- REQUIRED WORK:
Retype only what runs from the beginning of the data through the line with "Y += .62; k += 1"; please omit the pictures and keep every line exact.

[Begin]

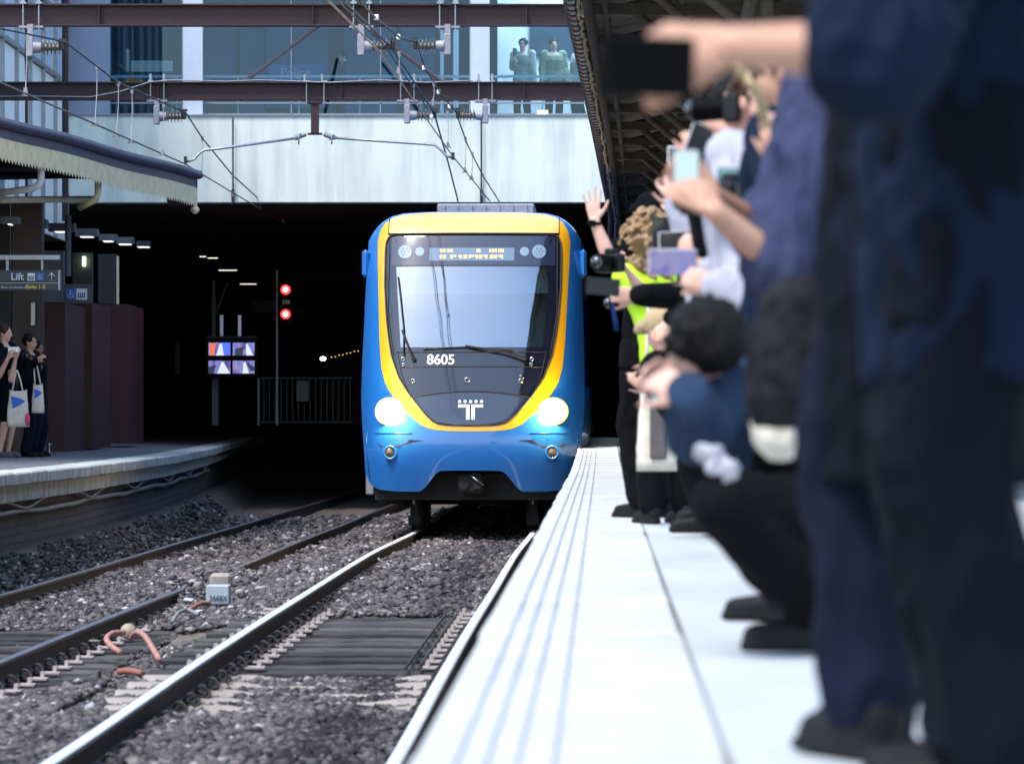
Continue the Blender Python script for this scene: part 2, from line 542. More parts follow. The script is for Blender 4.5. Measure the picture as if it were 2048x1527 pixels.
_nt = _tm.node_tree; _bs = _nt.nodes["Principled BSDF"]; _src = _bs.inputs["Base Color"].links[0].from_socket
_oi = _nt.nodes.new("ShaderNodeObjectInfo"); _mr = _nt.nodes.new("ShaderNodeMapRange"); _mr.inputs["To Min"].default_value = .45; _mr.inputs["To Max"].default_value = 1.7
_mx = _nt.nodes.new("ShaderNodeMix"); _mx.data_type = 'RGBA'; _mx.blend_type = 'MULTIPLY'; _mx.inputs["Factor"].default_value = 1.
_nt.links.new(_oi.outputs["Random"], _mr.inputs["Value"]); _nt.links.new(_src, _mx.inputs["A"]); _nt.links.new(_mr.outputs[0], _mx.inputs["B"]); _nt.links.new(_mx.outputs["Result"], _bs.inputs["Base Color"])
TIM = [sleeper_mesh(.23, 2.6, .15, True, s) for s in range(4)]
CON = [sleeper_mesh(.20, 2.5, .16, False, s) for s in range(2)]
cache = {}
def put_sleeper(tr, cx, zf, Y, kind, k, dx=0):
    lst = TIM if kind == 't' else CON
    key = (kind, k % len(lst))
    if key not in cache:
        o = lst[key[1]].build("sleeper", MATS["sleeper_timber" if kind == 't' else "sleeper_concrete"], None, fixn=True)
        cache[key] = o
    else:
        o = cache[key].copy(); COL.objects.link(o)
    o.parent = tr
    o.location = Vector((cx(Y) + dx, Y + random.uniform(-.04, .04), zf(Y) - .165 - (random.uniform(0, .022) if kind == "t" else 0))) - tr.location
    o.rotation_euler = (0, 0, -SLOPE + random.uniform(-.012, .012))
    return o

Y = 14.6; k = 0
SL1 = []
while Y < 52 and k < 64:
    put_sleeper(t1, c1, rail_z1, Y, 't' if 25.2 < Y < 32.3 else 'c', k, random.uniform(-.05, .05)); SL1.append(Y)
    Y += .62 if not 25.2 < Y < 32.3 else .58; k += 1
Y = 22.0; k = 0
SL2 = []
while Y < 58:
    put_sleeper(t2, c2, rail_z2, Y, 't' if 25.5 < Y < 34 else 'c', k, random.uniform(-.06, .06)); SL2.append(Y)
    Y += .62; k += 1

# spring clips and baseplates
def clip_mb():
    b = MB()
    b.torus((0, 0, -.01), (.25, 1, .1), .036, .010, 0, 2 * math.pi * .82, 12, 5)
    b.tube([(.03, .03, -.04), (.0, .06, -.03), (-.045, .05, -.02)], .010, 5)
    b.tube([(.045, -.01, .0), (.055, -.05, -.03), (.02, -.06, -.045)], .010, 5)
    return b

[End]

- SOLUTION:
Continue the Blender Python script for this scene: part 2, from line 542. More parts follow. The script is for Blender 4.5. Measure the picture as if it were 2048x1527 pixels.
_nt = _tm.node_tree; _bs = _nt.nodes["Principled BSDF"]; _src = _bs.inputs["Base Color"].links[0].from_socket
_oi = _nt.nodes.new("ShaderNodeObjectInfo"); _mr = _nt.nodes.new("ShaderNodeMapRange"); _mr.inputs["To Min"].default_value = .45; _mr.inputs["To Max"].default_value = 1.7
_mx = _nt.nodes.new("ShaderNodeMix"); _mx.data_type = 'RGBA'; _mx.blend_type = 'MULTIPLY'; _mx.inputs["Factor"].default_value = 1.
_nt.links.new(_oi.outputs["Random"], _mr.inputs["Value"]); _nt.links.new(_src, _mx.inputs["A"]); _nt.links.new(_mr.outputs[0], _mx.inputs["B"]); _nt.links.new(_mx.outputs["Result"], _bs.inputs["Base Color"])
TIM = [sleeper_mesh(.23, 2.6, .15, True, s) for s in range(4)]
CON = [sleeper_mesh(.20, 2.5, .16, False, s) for s in range(2)]
cache = {}
def put_sleeper(tr, cx, zf, Y, kind, k, dx=0):
    lst = TIM if kind == 't' else CON
    key = (kind, k % len(lst))
    if key not in cache:
        o = lst[key[1]].build("sleeper", MATS["sleeper_timber" if kind == 't' else "sleeper_concrete"], None, fixn=True)
        cache[key] = o
    else:
        o = cache[key].copy(); COL.objects.link(o)
    o.parent = tr
    o.location = Vector((cx(Y) + dx, Y + random.uniform(-.04, .04), zf(Y) - .165 - (random.uniform(0, .022) if kind == "t" else 0))) - tr.location
    o.rotation_euler = (0, 0, -SLOPE + random.uniform(-.012, .012))
    return o

Y = 14.6; k = 0
SL1 = []
while Y < 52 and k < 64:
    put_sleeper(t1, c1, rail_z1, Y, 't' if 25.2 < Y < 32.3 else 'c', k, random.uniform(-.05, .05)); SL1.append(Y)
    Y += .62 if not 25.2 < Y < 32.3 else .58; k += 1
Y = 22.0; k = 0
SL2 = []
while Y < 58:
    put_sleeper(t2, c2, rail_z2, Y, 't' if 25.5 < Y < 34 else 'c', k, random.uniform(-.06, .06)); SL2.append(Y)
    Y += .62; k += 1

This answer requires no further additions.